** STATED PROBLEM **
Each line containing the word "pixels" must be reported.

** DATA SEGMENT **

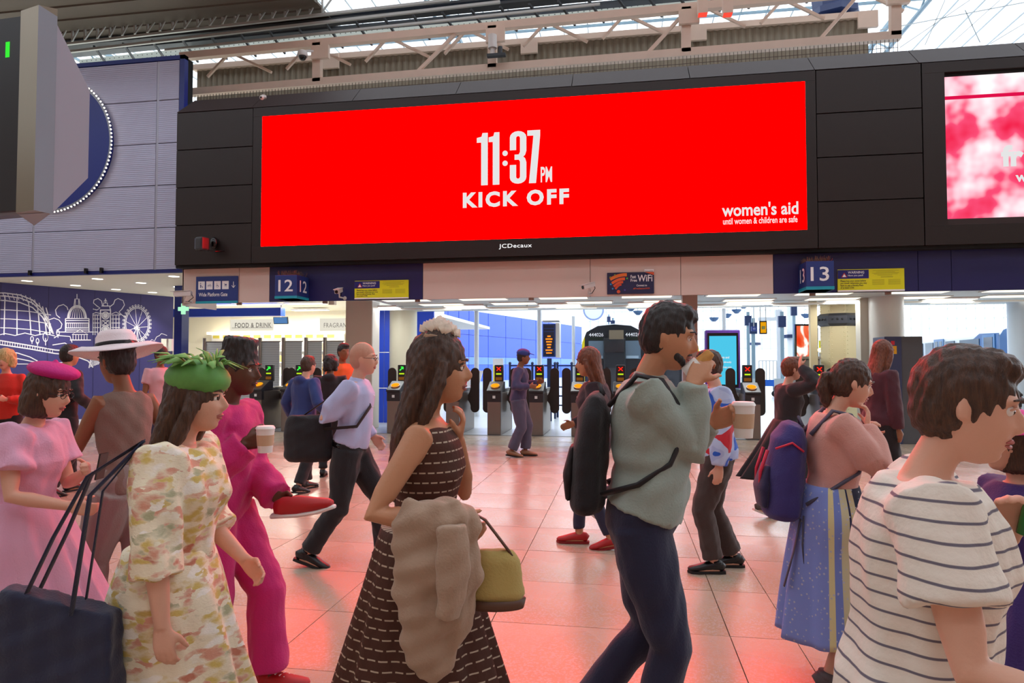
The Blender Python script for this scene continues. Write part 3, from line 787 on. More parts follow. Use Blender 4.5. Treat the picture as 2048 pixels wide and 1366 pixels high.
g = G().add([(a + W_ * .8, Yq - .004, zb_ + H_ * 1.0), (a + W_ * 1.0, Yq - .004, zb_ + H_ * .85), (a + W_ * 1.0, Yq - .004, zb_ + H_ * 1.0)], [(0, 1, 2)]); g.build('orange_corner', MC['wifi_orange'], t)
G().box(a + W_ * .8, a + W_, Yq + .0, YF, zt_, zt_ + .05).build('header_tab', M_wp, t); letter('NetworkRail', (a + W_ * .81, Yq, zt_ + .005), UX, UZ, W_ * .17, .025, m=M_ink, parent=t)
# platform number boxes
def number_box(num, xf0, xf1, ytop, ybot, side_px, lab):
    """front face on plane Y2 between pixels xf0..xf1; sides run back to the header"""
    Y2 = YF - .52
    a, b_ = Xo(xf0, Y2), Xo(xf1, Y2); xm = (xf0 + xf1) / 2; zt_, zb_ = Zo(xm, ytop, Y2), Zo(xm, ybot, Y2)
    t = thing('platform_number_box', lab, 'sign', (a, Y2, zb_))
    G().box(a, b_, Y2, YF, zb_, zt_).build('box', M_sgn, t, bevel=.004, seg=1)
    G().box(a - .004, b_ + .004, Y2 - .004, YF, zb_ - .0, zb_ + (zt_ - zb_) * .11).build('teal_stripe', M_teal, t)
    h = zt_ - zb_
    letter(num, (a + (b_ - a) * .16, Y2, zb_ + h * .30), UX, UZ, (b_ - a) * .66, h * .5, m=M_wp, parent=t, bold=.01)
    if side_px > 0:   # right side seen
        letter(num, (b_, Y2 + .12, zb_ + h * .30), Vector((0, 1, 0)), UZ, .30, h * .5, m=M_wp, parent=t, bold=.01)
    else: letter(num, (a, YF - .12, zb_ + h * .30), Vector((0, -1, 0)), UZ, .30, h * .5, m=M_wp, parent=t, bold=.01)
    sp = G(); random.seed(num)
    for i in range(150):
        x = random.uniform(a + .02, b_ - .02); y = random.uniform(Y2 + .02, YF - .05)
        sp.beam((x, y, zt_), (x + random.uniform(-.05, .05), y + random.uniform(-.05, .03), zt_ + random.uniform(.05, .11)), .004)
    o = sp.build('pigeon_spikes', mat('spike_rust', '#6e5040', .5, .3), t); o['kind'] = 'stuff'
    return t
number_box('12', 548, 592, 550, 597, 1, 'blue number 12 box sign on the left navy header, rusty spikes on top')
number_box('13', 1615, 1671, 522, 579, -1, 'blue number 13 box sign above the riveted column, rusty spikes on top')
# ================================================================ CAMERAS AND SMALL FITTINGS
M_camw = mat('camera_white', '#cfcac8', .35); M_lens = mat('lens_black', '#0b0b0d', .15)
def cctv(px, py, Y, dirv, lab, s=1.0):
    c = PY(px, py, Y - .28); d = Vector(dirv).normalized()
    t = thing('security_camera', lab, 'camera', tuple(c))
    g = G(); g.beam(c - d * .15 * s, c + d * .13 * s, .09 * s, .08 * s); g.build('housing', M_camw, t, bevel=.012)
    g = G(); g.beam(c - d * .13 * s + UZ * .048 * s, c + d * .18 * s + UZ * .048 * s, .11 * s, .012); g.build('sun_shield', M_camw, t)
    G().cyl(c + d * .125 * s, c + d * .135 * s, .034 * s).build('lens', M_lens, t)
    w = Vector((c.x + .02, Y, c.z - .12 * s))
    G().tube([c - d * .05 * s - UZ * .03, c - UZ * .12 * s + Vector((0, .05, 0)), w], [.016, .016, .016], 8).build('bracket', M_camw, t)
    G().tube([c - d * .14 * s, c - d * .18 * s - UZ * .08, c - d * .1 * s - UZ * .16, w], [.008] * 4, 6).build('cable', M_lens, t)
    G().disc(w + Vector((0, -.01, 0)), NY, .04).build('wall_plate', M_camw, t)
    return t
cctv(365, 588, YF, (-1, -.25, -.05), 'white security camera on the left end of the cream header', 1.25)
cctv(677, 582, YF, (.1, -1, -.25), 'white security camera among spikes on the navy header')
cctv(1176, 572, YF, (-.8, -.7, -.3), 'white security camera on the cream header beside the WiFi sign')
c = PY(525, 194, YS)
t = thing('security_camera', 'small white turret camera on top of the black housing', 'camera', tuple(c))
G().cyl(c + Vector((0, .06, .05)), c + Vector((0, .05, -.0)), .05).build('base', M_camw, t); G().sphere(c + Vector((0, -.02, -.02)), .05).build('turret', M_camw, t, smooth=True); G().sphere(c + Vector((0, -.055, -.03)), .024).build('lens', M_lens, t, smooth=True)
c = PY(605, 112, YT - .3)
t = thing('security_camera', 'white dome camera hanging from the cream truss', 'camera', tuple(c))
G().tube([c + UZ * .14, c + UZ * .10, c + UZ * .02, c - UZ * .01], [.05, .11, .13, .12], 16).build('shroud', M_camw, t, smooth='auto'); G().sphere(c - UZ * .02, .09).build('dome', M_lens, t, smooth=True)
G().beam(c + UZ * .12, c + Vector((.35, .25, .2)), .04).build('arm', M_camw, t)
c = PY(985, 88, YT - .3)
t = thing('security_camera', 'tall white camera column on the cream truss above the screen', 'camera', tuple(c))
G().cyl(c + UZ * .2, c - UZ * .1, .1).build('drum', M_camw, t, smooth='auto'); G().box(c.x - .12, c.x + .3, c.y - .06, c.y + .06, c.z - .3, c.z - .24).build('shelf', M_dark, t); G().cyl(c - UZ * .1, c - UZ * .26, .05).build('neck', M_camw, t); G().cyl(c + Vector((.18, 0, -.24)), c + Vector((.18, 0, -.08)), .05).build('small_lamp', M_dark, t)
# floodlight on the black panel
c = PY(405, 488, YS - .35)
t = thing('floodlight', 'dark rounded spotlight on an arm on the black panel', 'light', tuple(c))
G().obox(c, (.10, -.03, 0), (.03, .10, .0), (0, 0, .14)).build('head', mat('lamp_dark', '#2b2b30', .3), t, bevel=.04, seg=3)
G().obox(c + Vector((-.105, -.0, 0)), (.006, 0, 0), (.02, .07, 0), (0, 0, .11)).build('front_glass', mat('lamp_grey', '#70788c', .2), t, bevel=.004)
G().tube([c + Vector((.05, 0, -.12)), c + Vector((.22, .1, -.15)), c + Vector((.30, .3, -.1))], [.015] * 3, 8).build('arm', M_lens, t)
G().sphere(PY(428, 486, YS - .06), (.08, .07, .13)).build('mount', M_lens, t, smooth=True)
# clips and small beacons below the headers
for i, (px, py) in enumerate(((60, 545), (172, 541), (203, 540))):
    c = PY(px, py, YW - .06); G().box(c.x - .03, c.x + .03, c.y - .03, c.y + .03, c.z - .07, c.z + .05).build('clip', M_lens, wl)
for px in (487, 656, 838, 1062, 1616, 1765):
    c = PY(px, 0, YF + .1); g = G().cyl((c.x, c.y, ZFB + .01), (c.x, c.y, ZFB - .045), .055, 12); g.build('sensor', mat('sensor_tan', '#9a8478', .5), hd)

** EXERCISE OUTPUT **
The Blender Python script for this scene continues. Write part 3, from line 787 on. More parts follow. Use Blender 4.5. Treat the picture as 2048 pixels wide and 1366 pixels high.
    """front face on plane Y2 between pixels xf0..xf1; sides run back to the header"""